Thursday, May 31, 2012

Larami Corp. Tin-Litho F-80 Shooting Star

You may have noticed the blog's new look. I've been mulling over the blog's design this past few weeks. Understand that I'm not one to keep a 'look' forever and likes to shake things up every so often. The old Dynamic View template that was used for Toys & Stuff hides the icons to features like favorite links which aren't readily apparent until you did a 'mouse over'. So the search is on for a sutiable replacement template - we'll go with this one right now though there may be another change if I'm not satisfied with this. Let me know if you like the change.

Today Toys & Stuff has another nifty '50s tin-litho aircraft from Japan. I know the packaging says 'A-11 Supersonic Jet' but the real A-11 (or A-12) didn't fly until 1962 and was the predecessor to the SR-71 Blackbird!! The 'A-11' ruse was most probably just a slick marketing gimmick to beat any copyright raps. To me, with its straight wings and single seat cockpit it looks rather like a caricature of the F-80 Shooting Star.  The reason I say it's probably the F-80 is because the next major jet to be developed was the F-84 Thunderstreak which was also straight winged but its air intake was in the nose. The air intakes on our toy are clearly on either side of the fuselage. After the F-84 came the F-86 Sabrejet - a swept wing design.

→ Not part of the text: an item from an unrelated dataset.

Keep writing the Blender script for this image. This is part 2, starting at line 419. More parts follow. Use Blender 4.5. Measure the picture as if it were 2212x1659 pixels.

It's not too often that I've been able to acquire both the plane and it's original packaging. This time the 'packaging' is a heavy, ltho'd card onto which the plane rests within slots. And look at the price printed at the top right - 'Only 98¢'! Oh man, I wish these were only 98 cents today :-) There are no makers marks on the plane, other than 'Made in Japan', but the card is printed with the name 'Larami Corp' so I'm guessing that the Larami Corp was the distributor. The wings are integral with the fuselage and the friction motor is attached directly to the underside. The plane measures  9" (22.9cm) L x  9 1/4" (23.5cm)  wingspan. Enjoy!